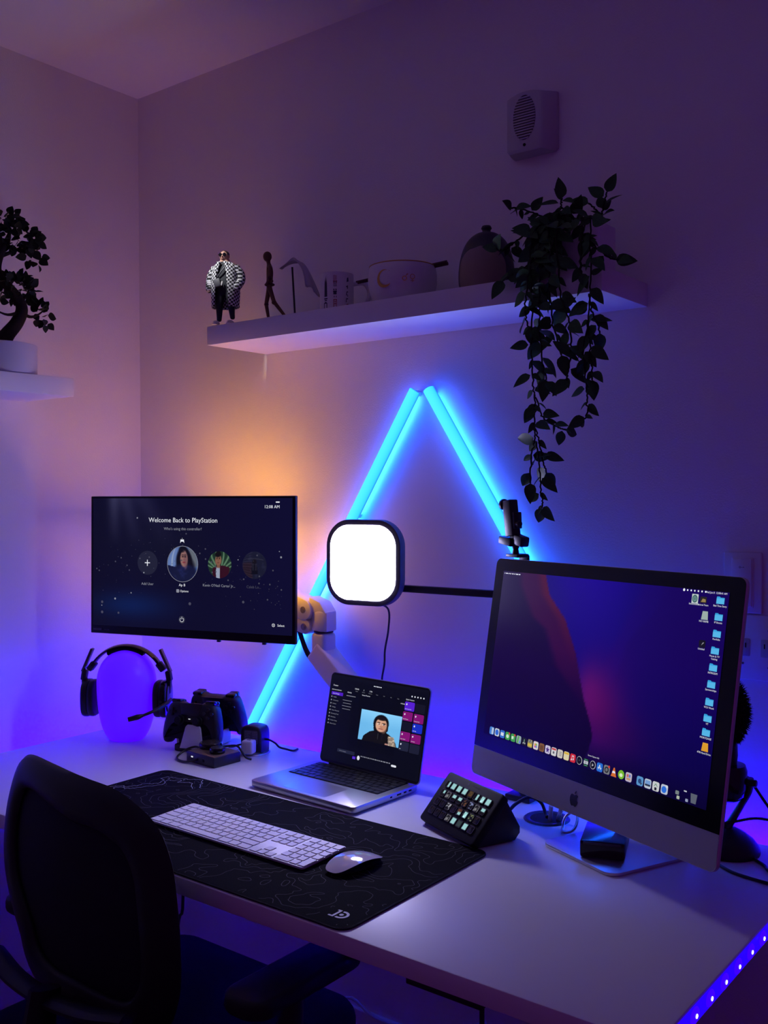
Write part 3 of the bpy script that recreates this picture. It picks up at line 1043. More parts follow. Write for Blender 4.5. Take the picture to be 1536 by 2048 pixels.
icon(.2348, -.1240, .0075, .0060, (120, 130, 130), name='window_icon')
icon(.2375, -.1310, .0060, .0052, (180, 190, 170), name='window_icon')
icon(.2510, -.1180, .0060, .0020, (200, 205, 215), name='window_icon')
icon(.2555, -.1310, .0055, .0045, (150, 160, 190), name='window_icon')
bin_ = MB().flat([(.2640, -.1325), (.2740, -.1325), (.2758, -.1180), (.2622, -.1180)], YI)
bin_.build('bin_icon', emit('icon_bin', s2l((92, 98, 112)), .9), wp, smooth=False)
FOLD = emit('folder_blue', s2l((48, 158, 222)), .95)
FOLD2 = emit('folder_blue_light', s2l((84, 182, 232)), .95)
fz = [.1835, .1575, .1315, .1052, .0790, .0529, .0257, .0006, -.0210]
fn_ = ['Bed Time Story', 'IF Shoots', 'Portfolio', 'Movie & TV\nCasting', 'INTRODM', 'Sponsorships', 'VCU Work', 'VT', 'MORTGAGE']
fold0 = MB()
fold0.flat([(-.0078, -.0056), (.0078, -.0056), (.0078, .0044), (-.0005, .0044), (-.0016, .0058), (-.0070, .0058), (-.0078, .0050)], YI)
fold0 = fold0.mesh('folder_icon', False)
fold0.materials.append(FOLD)
fold1 = MB().flat([(-.0078, -.0056), (.0078, -.0056), (.0078, .0030), (-.0078, .0030)], YI - .0003).mesh('folder_front', False)
fold1.materials.append(FOLD2)
txt = MB()
for z_, s_ in zip(fz, fn_):
    f_ = link('folder_icon', fold0, None, wp, T(.2792, 0, z_))
    link('folder_front', fold1, None, f_)
    for j, l_ in enumerate(s_.split('\n')):
        txt.text(l_, .2792, z_ - .0102 - .0042 * j, .0042, YI)
g = MB().flat([(.2732, -.0500), (.2870, -.0500), (.2855, -.0370), (.2750, -.0370)], YI)
g.build('drive_icon', emit('drive_orange', s2l((225, 160, 40)), .9), wp, smooth=False)
txt.text('4TB Hard Drive', .2792, -.0545, .0042, YI)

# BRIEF
Omit pictures; set down the rest of the material word for word.

# ANSWER
Write part 3 of the bpy script that recreates this picture. It picks up at line 1043. More parts follow. Write for Blender 4.5. Take the picture to be 1536 by 2048 pixels.
icon(.2348, -.1240, .0075, .0060, (120, 130, 130), name='window_icon')
icon(.2375, -.1310, .0060, .0052, (180, 190, 170), name='window_icon')
icon(.2510, -.1180, .0060, .0020, (200, 205, 215), name='window_icon')
icon(.2555, -.1310, .0055, .0045, (150, 160, 190), name='window_icon')
bin_ = MB().flat([(.2640, -.1325), (.2740, -.1325), (.2758, -.1180), (.2622, -.1180)], YI)
bin_.build('bin_icon', emit('icon_bin', s2l((92, 98, 112)), .9), wp, smooth=False)
FOLD = emit('folder_blue', s2l((48, 158, 222)), .95)
FOLD2 = emit('folder_blue_light', s2l((84, 182, 232)), .95)
fz = [.1835, .1575, .1315, .1052, .0790, .0529, .0257, .0006, -.0210]
fn_ = ['Bed Time Story', 'IF Shoots', 'Portfolio', 'Movie & TV\nCasting', 'INTRODM', 'Sponsorships', 'VCU Work', 'VT', 'MORTGAGE']
fold0 = MB()
fold0.flat([(-.0078, -.0056), (.0078, -.0056), (.0078, .0044), (-.0005, .0044), (-.0016, .0058), (-.0070, .0058), (-.0078, .0050)], YI)
fold0 = fold0.mesh('folder_icon', False)
fold0.materials.append(FOLD)
fold1 = MB().flat([(-.0078, -.0056), (.0078, -.0056), (.0078, .0030), (-.0078, .0030)], YI - .0003).mesh('folder_front', False)
fold1.materials.append(FOLD2)
txt = MB()
for z_, s_ in zip(fz, fn_):
    f_ = link('folder_icon', fold0, None, wp, T(.2792, 0, z_))
    link('folder_front', fold1, None, f_)
    for j, l_ in enumerate(s_.split('\n')):
        txt.text(l_, .2792, z_ - .0102 - .0042 * j, .0042, YI)
g = MB().flat([(.2732, -.0500), (.2870, -.0500), (.2855, -.0370), (.2750, -.0370)], YI)
g.build('drive_icon', emit('drive_orange', s2l((225, 160, 40)), .9), wp, smooth=False)
txt.text('4TB Hard Drive', .2792, -.0545, .0042, YI)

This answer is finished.